- **YOUR GOAL**:
Go through the listing and set it down exactly, leaving out its pictures.

- **PROVIDED DATA**:
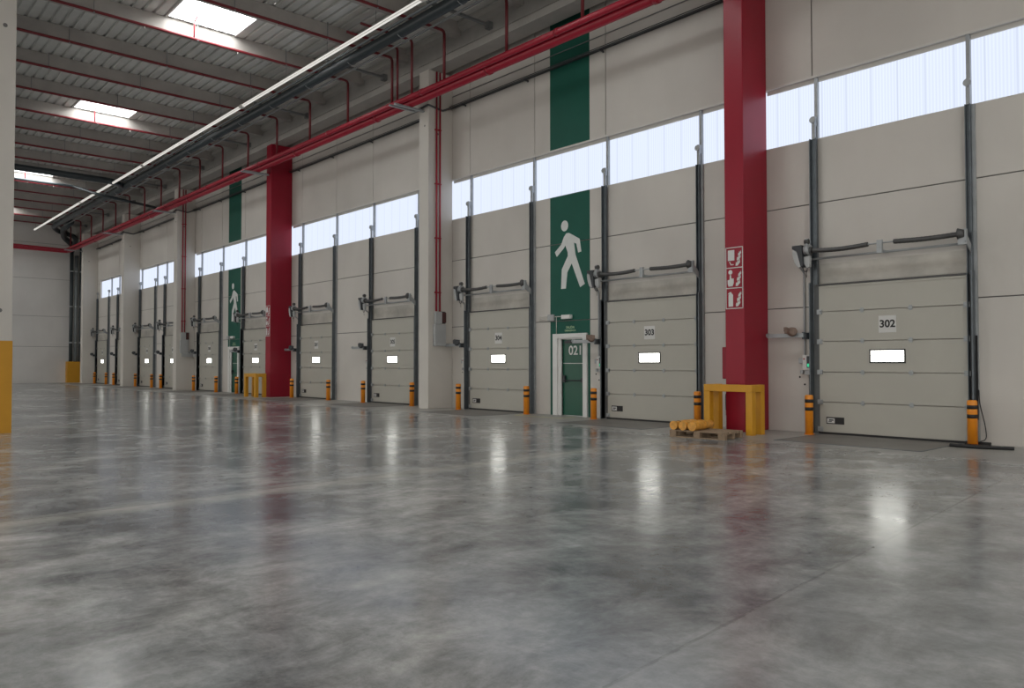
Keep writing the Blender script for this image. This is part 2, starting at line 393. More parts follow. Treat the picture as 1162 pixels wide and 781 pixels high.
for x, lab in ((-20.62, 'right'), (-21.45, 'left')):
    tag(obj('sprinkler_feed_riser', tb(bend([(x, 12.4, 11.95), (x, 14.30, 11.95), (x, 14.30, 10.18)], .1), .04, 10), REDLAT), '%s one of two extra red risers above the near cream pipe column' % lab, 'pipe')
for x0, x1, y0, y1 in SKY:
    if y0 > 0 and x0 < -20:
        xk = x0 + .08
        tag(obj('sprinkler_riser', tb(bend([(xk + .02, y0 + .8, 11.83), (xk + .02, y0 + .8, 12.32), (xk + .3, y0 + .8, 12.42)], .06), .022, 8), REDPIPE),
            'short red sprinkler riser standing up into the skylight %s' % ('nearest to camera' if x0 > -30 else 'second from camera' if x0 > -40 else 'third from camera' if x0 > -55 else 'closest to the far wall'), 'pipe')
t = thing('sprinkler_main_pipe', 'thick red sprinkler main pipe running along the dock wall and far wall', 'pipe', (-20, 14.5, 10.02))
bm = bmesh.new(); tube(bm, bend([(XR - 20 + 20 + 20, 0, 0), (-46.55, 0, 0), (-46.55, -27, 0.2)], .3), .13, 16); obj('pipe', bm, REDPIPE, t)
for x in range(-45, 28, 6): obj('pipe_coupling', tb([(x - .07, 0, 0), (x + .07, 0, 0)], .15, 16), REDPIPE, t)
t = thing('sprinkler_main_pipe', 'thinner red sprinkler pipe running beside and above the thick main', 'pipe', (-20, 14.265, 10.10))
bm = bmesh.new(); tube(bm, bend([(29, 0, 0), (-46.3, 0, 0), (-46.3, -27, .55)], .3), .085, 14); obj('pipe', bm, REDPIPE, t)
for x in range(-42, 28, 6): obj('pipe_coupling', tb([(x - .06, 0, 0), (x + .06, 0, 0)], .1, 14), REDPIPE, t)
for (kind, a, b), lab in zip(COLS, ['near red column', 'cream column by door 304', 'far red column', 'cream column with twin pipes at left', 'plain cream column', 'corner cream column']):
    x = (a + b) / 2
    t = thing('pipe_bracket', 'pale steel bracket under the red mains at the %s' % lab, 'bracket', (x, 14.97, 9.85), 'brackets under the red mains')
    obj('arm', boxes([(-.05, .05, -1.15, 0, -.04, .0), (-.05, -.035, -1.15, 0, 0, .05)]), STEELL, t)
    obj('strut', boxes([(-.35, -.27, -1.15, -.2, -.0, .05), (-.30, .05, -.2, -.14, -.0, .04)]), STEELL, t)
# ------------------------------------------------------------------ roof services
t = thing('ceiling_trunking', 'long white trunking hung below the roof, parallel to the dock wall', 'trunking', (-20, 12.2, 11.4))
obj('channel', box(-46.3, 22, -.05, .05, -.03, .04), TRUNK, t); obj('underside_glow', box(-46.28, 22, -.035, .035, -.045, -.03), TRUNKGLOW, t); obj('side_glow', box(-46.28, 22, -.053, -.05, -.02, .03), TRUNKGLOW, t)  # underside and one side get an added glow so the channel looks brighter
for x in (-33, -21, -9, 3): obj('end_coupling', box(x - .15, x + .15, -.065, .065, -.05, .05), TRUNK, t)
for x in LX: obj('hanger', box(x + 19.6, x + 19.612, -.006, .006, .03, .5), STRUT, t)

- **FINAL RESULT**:
Keep writing the Blender script for this image. This is part 2, starting at line 393. More parts follow. Treat the picture as 1162 pixels wide and 781 pixels high.
for x, lab in ((-20.62, 'right'), (-21.45, 'left')):
    tag(obj('sprinkler_feed_riser', tb(bend([(x, 12.4, 11.95), (x, 14.30, 11.95), (x, 14.30, 10.18)], .1), .04, 10), REDLAT), '%s one of two extra red risers above the near cream pipe column' % lab, 'pipe')
for x0, x1, y0, y1 in SKY:
    if y0 > 0 and x0 < -20:
        xk = x0 + .08
        tag(obj('sprinkler_riser', tb(bend([(xk + .02, y0 + .8, 11.83), (xk + .02, y0 + .8, 12.32), (xk + .3, y0 + .8, 12.42)], .06), .022, 8), REDPIPE),
            'short red sprinkler riser standing up into the skylight %s' % ('nearest to camera' if x0 > -30 else 'second from camera' if x0 > -40 else 'third from camera' if x0 > -55 else 'closest to the far wall'), 'pipe')
t = thing('sprinkler_main_pipe', 'thick red sprinkler main pipe running along the dock wall and far wall', 'pipe', (-20, 14.5, 10.02))
bm = bmesh.new(); tube(bm, bend([(XR - 20 + 20 + 20, 0, 0), (-46.55, 0, 0), (-46.55, -27, 0.2)], .3), .13, 16); obj('pipe', bm, REDPIPE, t)
for x in range(-45, 28, 6): obj('pipe_coupling', tb([(x - .07, 0, 0), (x + .07, 0, 0)], .15, 16), REDPIPE, t)
t = thing('sprinkler_main_pipe', 'thinner red sprinkler pipe running beside and above the thick main', 'pipe', (-20, 14.265, 10.10))
bm = bmesh.new(); tube(bm, bend([(29, 0, 0), (-46.3, 0, 0), (-46.3, -27, .55)], .3), .085, 14); obj('pipe', bm, REDPIPE, t)
for x in range(-42, 28, 6): obj('pipe_coupling', tb([(x - .06, 0, 0), (x + .06, 0, 0)], .1, 14), REDPIPE, t)
for (kind, a, b), lab in zip(COLS, ['near red column', 'cream column by door 304', 'far red column', 'cream column with twin pipes at left', 'plain cream column', 'corner cream column']):
    x = (a + b) / 2
    t = thing('pipe_bracket', 'pale steel bracket under the red mains at the %s' % lab, 'bracket', (x, 14.97, 9.85), 'brackets under the red mains')
    obj('arm', boxes([(-.05, .05, -1.15, 0, -.04, .0), (-.05, -.035, -1.15, 0, 0, .05)]), STEELL, t)
    obj('strut', boxes([(-.35, -.27, -1.15, -.2, -.0, .05), (-.30, .05, -.2, -.14, -.0, .04)]), STEELL, t)
# ------------------------------------------------------------------ roof services
t = thing('ceiling_trunking', 'long white trunking hung below the roof, parallel to the dock wall', 'trunking', (-20, 12.2, 11.4))
obj('channel', box(-46.3, 22, -.05, .05, -.03, .04), TRUNK, t); obj('underside_glow', box(-46.28, 22, -.035, .035, -.045, -.03), TRUNKGLOW, t); obj('side_glow', box(-46.28, 22, -.053, -.05, -.02, .03), TRUNKGLOW, t)  # underside and one side get an added glow so the channel looks brighter
for x in (-33, -21, -9, 3): obj('end_coupling', box(x - .15, x + .15, -.065, .065, -.05, .05), TRUNK, t)
for x in LX: obj('hanger', box(x + 19.6, x + 19.612, -.006, .006, .03, .5), STRUT, t)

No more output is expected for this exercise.